Just like Dalhart the night before, there was no conversation with family, no goodies to raid from the kitchen and no holiday music other than that in downtown Winslow.

OK! We were on our way to California and we were already running dangerously low on money, and back then, there were no credit cards to make it easy. Gas, two nights in hotel rooms, a nice meal and a minor car repair were taking their toll on our wallets.

When we finally got to Lake Elsinore, we had run out of money and it was a day after Christmas. No money to get clothes pressed for a job interview, no money to eat a decent meal, no money to stay in hotels.

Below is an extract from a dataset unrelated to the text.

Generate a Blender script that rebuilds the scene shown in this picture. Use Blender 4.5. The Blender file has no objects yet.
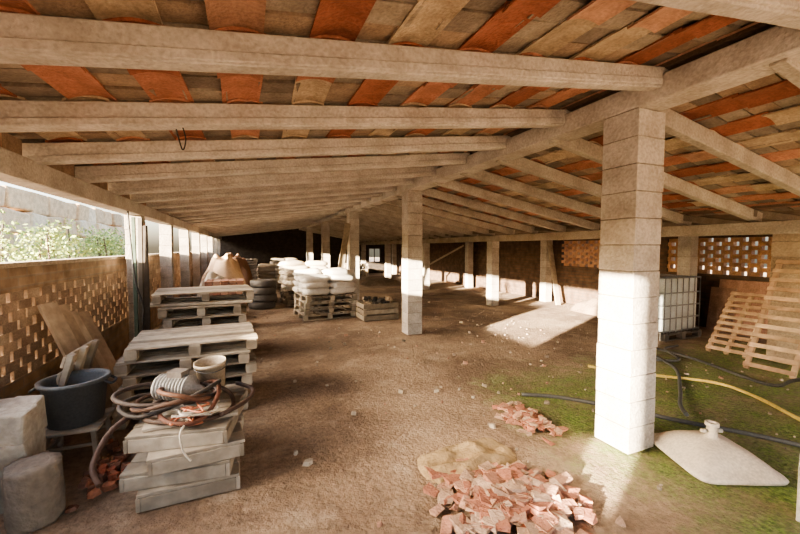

There was only one thing to do, swallow our pride and phone home. We did. Our parents wired us the same amount of money, $100 to get home. And we turned around and headed back. And because money was as tight as we now knew, we drove straight through.

Somewhere in Nebraska I fell asleep at the wheel in the middle of the night. My brother woke up and pulled us back on the road. He drove the rest of the way, which was 47 hours straight from Lake Elsinore to Linton, where he had an apartment.

Fast forward to Christmas 2006. Financially, I was a lot better off, but was away from family during a military deployment to U.S. Central Command. It brought back a lot of the memories from our doomed trip west 29 years earlier.

I had money to spend, I had a Christmas tree in my apartment, I knew plenty of people in Tampa and the Army was taking good care of me, but the one issue remained, I was away from family and even though the circumstances were completely different, it was as lonely as it was in 1977 leading up to Christmas when my wife and daughter came for a visit.

Those were the only two years in my life I’ve been away from home on Christmas and the one thing that resonated was being away from family. There’s something about being together at Christmas that makes the holiday even more magical than we perceive it to be.

Time is precious, the Holidays are precious and family is precious. Only two times away from home in a span of 60 years and it boils down to this. Nothing, I mean absolutely nothing can replace being home for Christmas.

When we got back to North Dakota in 1977, we put everything aside, working odd jobs until we had paid the $200 back to Pearl and our parents. It was quite a lesson.